Polo
Polo, at üzerinde oynanan eski bir top oyunudur. Orta Asya kökenli olduğu sanılan bu oyunun İran’da yaşayan Persler’ce İÖ 6. yüzyılda oynandığı bilinmektedir. Polo adı, Keşmir’de konuşulan bir Hint lehçesinde top anlamına gelen pulu sözcüğünden kaynaklanır.
Polo Persler’de seçkin süvari birliklerinin eğitiminin bir parçasını oluşturuyordu. Daha sonra İran’dan Afganistan, Tibet, Çin, Japonya ve Hindistan’a geçti. Batı dünyasına, 1860’larda İngiliz Hindistanı’nda polo takımları ve kulüpleri kuran İngilizler’ce tanıtıldı. Günümüzde polo ABD, İngiltere, Arjantin, Şili ve Meksika’da yaygın olarak oynanmaktadır.
Polo, açık havada, 275 metre uzunluğunda, 146 metre genişliğinde bir çim alanda oynanır. Alanın bitiş çizgilerinin gerisinde, atların durup dönebilmesine yetecek genişlikte yer bırakılmıştır. Kale direklerinin açıklığı 7,3 metredir. Topun kolay yuvarlanması için çim kısa biçilir. Oyuncular, ucunda 20-25 cm uzunluğunda tahtadan yapılmış silindir biçiminde bir tokmak bulunan 120 santimetrelik esnek bambu sopalar kullanırlar. Uzun saplı bir çekiç görünümünde olan sopanın sapında bileğe takılan bir kayış bulunur. Oyunun kurallarına göre polo sopası yalnızca sağ elle tutulabilir. Söğüt ya da bambu kökünden yapılan topun çapı yaklaşık 8 cm, ağırlığı da 113-150 gr kadardır.
Polo maçı her biri 7-7,5 dakika süren dört, altı ya da sekiz devreden oluşur ve dörder kişilik iki takım arasında oynanır. Her oyuncunun görevi farklıdır. 1 numaralı oyuncu forvettir (hücum oyuncusu); 2 numara oyun kurucudur, atakları başlatır; 3 ve 4 numaralar ise bek, yani savunma oyuncusudur, görevleri karşı takım oyuncularını engellemektedir. Her oyuncu oyundaki becerisine göre —2 ile 4-10 gol değeri arasında derecelendirilir. Oyunu, atlı iki alan hakemi ile saha dışındaki bir başhakem yönetir. En çok gol atan takım maçı kazanır. Devreler arasında atlar değiştirilirken küçük bir mola vardır, bir mola da oyunun tam yarısında verilir. Özel yetiştirilen polo atlan genellikle bir günde iki devreden fazla oynatılmaz.

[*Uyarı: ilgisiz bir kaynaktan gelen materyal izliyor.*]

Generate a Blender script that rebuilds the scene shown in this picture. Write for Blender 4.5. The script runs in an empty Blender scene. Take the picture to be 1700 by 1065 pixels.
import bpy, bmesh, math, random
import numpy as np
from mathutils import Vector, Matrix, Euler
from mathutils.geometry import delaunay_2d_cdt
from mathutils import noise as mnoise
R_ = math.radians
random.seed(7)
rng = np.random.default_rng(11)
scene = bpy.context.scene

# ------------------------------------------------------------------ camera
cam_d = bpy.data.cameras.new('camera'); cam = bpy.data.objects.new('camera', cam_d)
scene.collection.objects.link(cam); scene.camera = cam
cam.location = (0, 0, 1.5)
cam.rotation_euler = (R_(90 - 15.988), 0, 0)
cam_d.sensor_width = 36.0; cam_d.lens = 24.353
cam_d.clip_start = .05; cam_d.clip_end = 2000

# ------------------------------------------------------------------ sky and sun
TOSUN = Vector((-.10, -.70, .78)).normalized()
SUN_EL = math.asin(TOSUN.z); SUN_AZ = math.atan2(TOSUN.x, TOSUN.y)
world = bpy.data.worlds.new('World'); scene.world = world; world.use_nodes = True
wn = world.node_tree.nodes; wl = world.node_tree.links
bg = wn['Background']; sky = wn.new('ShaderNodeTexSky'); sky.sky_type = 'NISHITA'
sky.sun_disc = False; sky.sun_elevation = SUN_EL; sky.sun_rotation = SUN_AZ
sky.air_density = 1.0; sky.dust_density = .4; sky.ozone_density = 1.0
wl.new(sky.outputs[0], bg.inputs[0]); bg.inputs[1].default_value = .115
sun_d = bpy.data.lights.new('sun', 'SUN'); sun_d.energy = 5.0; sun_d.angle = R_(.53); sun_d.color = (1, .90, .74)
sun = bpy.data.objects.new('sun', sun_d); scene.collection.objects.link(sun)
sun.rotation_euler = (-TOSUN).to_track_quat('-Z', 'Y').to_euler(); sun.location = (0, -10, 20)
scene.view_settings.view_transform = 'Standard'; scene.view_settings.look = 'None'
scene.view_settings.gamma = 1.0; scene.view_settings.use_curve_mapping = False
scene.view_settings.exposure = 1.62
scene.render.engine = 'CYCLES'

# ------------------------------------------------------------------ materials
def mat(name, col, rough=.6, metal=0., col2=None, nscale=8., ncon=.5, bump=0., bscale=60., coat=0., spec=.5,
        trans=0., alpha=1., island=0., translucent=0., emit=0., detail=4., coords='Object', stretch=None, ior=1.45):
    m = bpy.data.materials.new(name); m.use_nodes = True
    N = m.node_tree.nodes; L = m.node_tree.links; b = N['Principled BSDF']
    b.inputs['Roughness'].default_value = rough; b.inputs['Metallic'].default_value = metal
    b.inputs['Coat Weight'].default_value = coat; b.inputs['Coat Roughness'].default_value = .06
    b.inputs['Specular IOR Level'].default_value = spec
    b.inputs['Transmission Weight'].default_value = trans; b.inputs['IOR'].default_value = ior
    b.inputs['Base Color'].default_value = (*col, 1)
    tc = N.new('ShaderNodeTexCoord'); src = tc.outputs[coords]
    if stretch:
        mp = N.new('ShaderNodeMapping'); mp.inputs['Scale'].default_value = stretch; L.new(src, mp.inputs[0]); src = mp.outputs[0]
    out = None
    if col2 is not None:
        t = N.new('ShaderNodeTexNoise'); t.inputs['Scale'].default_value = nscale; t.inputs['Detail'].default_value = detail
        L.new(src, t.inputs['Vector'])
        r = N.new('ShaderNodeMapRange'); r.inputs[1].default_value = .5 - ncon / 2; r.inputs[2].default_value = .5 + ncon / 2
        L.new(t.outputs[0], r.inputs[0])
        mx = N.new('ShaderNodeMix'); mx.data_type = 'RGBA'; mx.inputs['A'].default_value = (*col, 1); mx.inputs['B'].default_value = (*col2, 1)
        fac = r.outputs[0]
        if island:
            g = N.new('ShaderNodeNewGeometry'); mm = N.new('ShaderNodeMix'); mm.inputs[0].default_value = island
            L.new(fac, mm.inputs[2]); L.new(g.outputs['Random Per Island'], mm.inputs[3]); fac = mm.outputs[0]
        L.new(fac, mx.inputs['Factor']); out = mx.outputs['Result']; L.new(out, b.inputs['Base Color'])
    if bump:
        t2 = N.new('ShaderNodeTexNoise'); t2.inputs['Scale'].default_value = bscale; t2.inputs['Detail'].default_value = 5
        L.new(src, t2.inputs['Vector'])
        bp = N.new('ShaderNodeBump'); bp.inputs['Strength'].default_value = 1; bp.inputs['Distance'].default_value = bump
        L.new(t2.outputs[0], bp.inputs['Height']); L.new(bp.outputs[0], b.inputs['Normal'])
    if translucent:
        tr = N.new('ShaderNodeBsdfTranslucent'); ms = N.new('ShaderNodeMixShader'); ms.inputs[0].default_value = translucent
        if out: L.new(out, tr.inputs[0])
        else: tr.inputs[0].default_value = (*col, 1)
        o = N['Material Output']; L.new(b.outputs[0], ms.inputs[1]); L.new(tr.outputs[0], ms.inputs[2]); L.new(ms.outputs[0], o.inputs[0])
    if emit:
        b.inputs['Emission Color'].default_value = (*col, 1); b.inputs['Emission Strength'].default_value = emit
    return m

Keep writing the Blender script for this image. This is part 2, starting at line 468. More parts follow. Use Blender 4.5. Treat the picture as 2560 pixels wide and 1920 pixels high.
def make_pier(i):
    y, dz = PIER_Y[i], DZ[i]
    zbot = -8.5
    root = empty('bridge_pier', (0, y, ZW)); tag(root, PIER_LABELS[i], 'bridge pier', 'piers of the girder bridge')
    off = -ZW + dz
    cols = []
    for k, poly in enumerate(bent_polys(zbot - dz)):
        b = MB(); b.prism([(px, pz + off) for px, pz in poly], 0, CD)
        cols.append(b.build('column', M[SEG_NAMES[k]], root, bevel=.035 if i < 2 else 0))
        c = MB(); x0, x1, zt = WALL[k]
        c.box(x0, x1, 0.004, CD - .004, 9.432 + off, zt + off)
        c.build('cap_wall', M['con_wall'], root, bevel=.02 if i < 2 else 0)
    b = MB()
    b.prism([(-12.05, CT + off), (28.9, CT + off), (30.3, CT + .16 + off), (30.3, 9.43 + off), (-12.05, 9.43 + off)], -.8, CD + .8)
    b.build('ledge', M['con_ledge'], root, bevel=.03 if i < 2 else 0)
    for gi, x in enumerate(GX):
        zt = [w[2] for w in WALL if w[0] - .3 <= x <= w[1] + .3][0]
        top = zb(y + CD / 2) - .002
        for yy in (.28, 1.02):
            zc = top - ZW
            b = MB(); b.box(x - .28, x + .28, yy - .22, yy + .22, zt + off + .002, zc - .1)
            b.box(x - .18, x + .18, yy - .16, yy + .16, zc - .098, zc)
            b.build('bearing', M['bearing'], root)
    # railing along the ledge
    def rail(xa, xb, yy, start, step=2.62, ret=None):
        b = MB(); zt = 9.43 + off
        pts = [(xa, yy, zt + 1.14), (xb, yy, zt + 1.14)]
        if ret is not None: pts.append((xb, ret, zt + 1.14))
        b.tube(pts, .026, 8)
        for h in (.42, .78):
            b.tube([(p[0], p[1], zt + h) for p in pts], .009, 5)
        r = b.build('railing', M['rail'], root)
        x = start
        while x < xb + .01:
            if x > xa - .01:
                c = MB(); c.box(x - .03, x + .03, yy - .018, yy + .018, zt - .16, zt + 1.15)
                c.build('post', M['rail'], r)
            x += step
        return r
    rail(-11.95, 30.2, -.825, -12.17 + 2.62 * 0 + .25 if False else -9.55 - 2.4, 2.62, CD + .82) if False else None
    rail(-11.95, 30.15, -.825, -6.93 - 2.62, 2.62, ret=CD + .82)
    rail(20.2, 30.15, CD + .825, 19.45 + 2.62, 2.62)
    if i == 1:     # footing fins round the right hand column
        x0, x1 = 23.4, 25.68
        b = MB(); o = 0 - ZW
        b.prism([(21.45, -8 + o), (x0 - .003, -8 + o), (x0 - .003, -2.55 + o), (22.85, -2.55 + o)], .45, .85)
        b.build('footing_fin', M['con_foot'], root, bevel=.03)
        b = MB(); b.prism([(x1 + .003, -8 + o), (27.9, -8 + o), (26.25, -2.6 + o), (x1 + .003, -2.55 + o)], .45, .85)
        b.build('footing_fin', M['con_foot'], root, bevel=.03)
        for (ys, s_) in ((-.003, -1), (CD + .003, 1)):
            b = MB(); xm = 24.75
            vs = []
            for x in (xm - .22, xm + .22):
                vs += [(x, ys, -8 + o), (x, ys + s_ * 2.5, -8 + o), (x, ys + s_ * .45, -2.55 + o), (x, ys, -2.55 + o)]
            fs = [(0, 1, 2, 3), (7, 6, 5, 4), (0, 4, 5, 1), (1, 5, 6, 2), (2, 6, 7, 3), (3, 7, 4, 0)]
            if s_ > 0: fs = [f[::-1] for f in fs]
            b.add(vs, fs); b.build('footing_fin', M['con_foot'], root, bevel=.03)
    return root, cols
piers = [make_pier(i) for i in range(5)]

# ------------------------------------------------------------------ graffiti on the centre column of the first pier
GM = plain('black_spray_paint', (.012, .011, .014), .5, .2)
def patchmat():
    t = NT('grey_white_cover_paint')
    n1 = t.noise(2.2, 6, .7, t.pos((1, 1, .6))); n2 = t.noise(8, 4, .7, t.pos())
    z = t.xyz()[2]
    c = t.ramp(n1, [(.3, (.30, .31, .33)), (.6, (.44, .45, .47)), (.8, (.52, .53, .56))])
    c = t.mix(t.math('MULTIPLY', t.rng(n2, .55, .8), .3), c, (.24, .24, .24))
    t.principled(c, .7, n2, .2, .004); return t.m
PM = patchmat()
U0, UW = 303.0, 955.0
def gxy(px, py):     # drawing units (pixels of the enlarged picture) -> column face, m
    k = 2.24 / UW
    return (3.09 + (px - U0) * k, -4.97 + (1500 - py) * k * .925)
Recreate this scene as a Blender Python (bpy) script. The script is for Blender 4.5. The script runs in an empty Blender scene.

Polo oyuncusu karşı takımın bir oyuncusuyla aynı hizada dörtnala giderken topu çelebilir, ama rakibine bir açıyla yaklaşamaz. Topa en son vurmuş olan ve topu izleyen oyuncunun önünden geçilmez. Bu tehlikeli bir faul olduğu gibi, karşı takıma da bir serbest vuruş hakkı kazandırır. Her golden sonra takımlar kale değiştirir.
Dörtnala giderken topa vurmak için iyi zamanlama gereklidir. Atını dörtnala koşturmak, durdurup döndürmek ve yeniden tam hıza ulaşmak için polo oyuncusu iyi bir binici olmak zorundadır.